The conflict with the Serbian minority is absolutely not resolved on the political level. The general picture is well known: the independence of Kosovo is recognized by 115 countries, but is not recognized by significant countries including India, China and Russia, and 5 countries of the European Union (Spain, Greece, Cyprus, Slovakia and Rumania). In particular, of course, Kosovo's independence is not recognized by Serbia, which claims Kosovo as Serbian in the name of its status as the "cradle of Serbian civilization".

In a global context where multiple conflicts are burning more ardently, there is little motivation to resolve this problem once and for all. It is in particular a thorn that the European Union is reluctant to pull from the "Balkan flank" of our continent; other issues are perceived as being of higher priority than launching a challenge to the five countries that are resisting recognition.

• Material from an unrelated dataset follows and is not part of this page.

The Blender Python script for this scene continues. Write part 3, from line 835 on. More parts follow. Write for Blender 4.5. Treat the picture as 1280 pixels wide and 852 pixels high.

The maintenance of the Serbian myth, and the very concrete demands of Belgrade, are a significant obstacle to the establishment of peaceful relations. The point of view of all my non-Serb interlocutors is that while this situation is a burden for the whole country, it is the Serbs of Kosovo who pay the greatest price.

Ibrahim Rugova and the nonviolent movement

In view of this observation, it is interesting to revisit history, and to shed a critical light on the hopes that the nonviolent struggle of the Kosovar Albanians had raised, in Kosovo and elsewhere. We can also consider the factors that led to this hope being disappointed: the lack of support given by the international community to Rugova; his own mistakes; the rise of the Kosovo Liberation Army (KLA), towards which the hopes of the Kosovar Albanians ultimately turned as the nonviolent struggle appeared not to be delivering significant results. Finally, we must recall the truncated and ultimately aborted mission by the Organisation for Security and Cooperation in Europe (OSCE) in the autumn of 1998, in which Pierre Dufour participated. Pierre himself expressed his point of view in his book, which is shared by the people I spoke to about it: this mission had neither the time, nor the means, nor the support that would have allowed it to succeed, and perhaps to avoid the war that followed.

A first observation concerning the traces of history in the Kosovar Albanian collective memory: Rugova is respected, even venerated. Several people have described him to me as the “Father of the Nation”. This is not just a question of rhetoric or a mythical ideal. The Kosovar Albanians recognize that it was Rugova who allowed them, at a time of harsh Serbian repression, to think of themselves as a people with a destiny of their own to forge, while Yugoslavia was in a process of decomposition. Moreover, the nonviolent resistance that Rugova embodied and that was organized around him brought concrete benefits, or at least mitigated real causes of harm, in an extremely practical way. Two Kosovar Albanians told me that without the parallel education system, their education would have been truncated or fragmented. More than one told me of the pride and importance of being employed in the parallel system, through which the LDK countered the suppression of jobs for non-Serbs. And several acknowledged that it was thanks to Rugova and the LDK that a bloodbath comparable to that experienced in Bosnia and Croatia during the wars was avoided.

At the same time, none of the small sample of Kosovar Albanians I spoke to said that they believed that nonviolent struggle could ultimately have succeeded, and that it would have been enough to give it time for it to do so. And, what is harder for us nonviolent activists, none of them challenged or expressed regret about the rise of the KLA.

Monuments to Rugova, streets or establishments bearing his name are plentiful in Kosovo; commemorative signs to the glory of the KLA are no less so. Everyone I spoke to agreed that Rugova and the nonviolent struggle saved lives in the initial phases of the conflict; several told me that the KLA also saved lives when the conflict became violent.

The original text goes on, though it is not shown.